The second lesson to learn is that no religion can be saved by the vilification of another. Many well-meaning souls (Christians, Muslims and Hindus) who feel that their respective religion is under attack, dedicate great energy to vilifying other religions.

But real religion is in self-reformation – in transforming our own inner nature so that we become more and more like our chosen Ideal (be it Jesus or Allah or Krishna). Heaping abuse or trying to vilify another person’s chosen religious path, will not lead us to God, instead it will take us in the opposite direction.

“In truth, had I lived in the days of Jesus, I would have washed His feet, not with my tears, but with my heart’s blood!”
– Swami Vivekananda

#3 – Let Us Separate the Teachings of the Master from the Activities of the Followers

The third is that even though Swamiji came under severe attack from certain quarters of the Christian priestly class, he did not let this experience cloud the intense love and devotion that he felt for Christ.

Swami Vivekananda could separate the activities of some misguided followers of Christ, from the life and teachings of the great Master himself. We too must learn to make this distinction, whenever we set out to examine religions other than our own.

For each misguided soul who attacked Swamiji, there were several other generous and godly Christians in America and England, who came forward to help his work. Much of the money to construct the Belur Math and to found the Ramakrishna Mission came from donations of these great people.

Also before Swamiji went to America, Indians (even rich Maharajahs) did not really come forward with monetary support to help his cause.

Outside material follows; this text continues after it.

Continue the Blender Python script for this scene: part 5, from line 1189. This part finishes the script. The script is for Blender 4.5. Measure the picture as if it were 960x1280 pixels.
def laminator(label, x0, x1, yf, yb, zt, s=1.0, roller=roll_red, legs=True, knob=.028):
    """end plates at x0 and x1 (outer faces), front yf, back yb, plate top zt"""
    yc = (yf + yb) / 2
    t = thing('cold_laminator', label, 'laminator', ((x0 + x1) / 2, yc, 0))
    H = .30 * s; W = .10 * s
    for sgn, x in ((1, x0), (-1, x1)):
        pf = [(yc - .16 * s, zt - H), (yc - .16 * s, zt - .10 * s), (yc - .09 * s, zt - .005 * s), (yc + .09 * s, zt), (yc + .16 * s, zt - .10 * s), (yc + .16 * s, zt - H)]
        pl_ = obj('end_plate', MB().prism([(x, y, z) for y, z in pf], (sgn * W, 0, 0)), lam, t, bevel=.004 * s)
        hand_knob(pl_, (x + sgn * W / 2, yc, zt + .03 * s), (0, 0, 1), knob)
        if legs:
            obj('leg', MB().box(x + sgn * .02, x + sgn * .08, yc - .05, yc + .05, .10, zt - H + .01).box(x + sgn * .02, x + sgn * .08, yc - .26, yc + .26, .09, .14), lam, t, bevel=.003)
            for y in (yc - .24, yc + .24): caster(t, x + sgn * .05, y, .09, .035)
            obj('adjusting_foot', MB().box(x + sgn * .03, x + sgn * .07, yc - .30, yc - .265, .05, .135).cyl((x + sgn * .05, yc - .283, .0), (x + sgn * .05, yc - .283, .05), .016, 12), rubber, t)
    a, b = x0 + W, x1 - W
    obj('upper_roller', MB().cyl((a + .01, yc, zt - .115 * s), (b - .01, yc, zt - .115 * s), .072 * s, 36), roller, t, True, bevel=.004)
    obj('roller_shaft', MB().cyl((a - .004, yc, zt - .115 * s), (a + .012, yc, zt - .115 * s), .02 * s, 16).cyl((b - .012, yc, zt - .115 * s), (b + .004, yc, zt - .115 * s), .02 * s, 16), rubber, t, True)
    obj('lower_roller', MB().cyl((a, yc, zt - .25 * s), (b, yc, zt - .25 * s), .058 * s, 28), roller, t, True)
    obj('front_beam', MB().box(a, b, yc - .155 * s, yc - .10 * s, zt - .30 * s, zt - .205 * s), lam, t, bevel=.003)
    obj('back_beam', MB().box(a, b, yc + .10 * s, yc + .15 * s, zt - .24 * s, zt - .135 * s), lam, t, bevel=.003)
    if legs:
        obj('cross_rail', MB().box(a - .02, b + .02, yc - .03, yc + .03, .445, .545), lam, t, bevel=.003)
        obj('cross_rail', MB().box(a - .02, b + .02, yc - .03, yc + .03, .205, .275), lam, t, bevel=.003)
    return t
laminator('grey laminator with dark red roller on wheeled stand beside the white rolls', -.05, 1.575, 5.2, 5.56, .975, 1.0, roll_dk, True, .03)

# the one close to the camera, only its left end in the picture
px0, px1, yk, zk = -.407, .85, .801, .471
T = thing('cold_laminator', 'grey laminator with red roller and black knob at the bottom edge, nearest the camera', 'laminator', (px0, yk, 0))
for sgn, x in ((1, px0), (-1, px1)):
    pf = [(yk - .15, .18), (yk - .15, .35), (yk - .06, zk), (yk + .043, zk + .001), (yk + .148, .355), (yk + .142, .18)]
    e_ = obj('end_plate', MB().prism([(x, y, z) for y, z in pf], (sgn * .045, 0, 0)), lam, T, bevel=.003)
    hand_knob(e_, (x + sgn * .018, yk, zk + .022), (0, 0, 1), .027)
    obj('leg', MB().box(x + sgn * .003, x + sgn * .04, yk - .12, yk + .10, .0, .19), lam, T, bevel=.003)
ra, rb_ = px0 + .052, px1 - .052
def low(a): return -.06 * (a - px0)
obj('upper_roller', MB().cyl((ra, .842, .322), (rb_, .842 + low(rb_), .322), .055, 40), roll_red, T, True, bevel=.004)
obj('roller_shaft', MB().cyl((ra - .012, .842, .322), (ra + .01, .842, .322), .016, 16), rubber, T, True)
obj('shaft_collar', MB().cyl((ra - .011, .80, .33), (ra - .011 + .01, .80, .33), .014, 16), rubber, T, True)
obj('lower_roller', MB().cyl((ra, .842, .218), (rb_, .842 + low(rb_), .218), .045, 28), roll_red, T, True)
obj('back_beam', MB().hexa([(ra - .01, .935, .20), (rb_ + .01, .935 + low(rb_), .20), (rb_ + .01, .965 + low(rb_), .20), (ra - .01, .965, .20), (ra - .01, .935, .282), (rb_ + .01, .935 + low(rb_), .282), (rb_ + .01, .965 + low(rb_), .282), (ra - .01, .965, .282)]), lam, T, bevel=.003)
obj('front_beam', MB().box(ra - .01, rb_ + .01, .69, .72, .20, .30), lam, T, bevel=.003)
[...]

It was for this reason that he decided to go to America. It was only after Christian Americans appreciated his message of Vedanta that his own countrymen recognized his worth. For the making of Swami Vivekananda therefore each Indian owes a debt of gratitude to our American brethren. If they had not recognized Swamiji’s intellectual genius, we certainly would have missed out learning from this great guru.

Vasudhaiva Kutumbakam – The whole world truly is one interlinked family!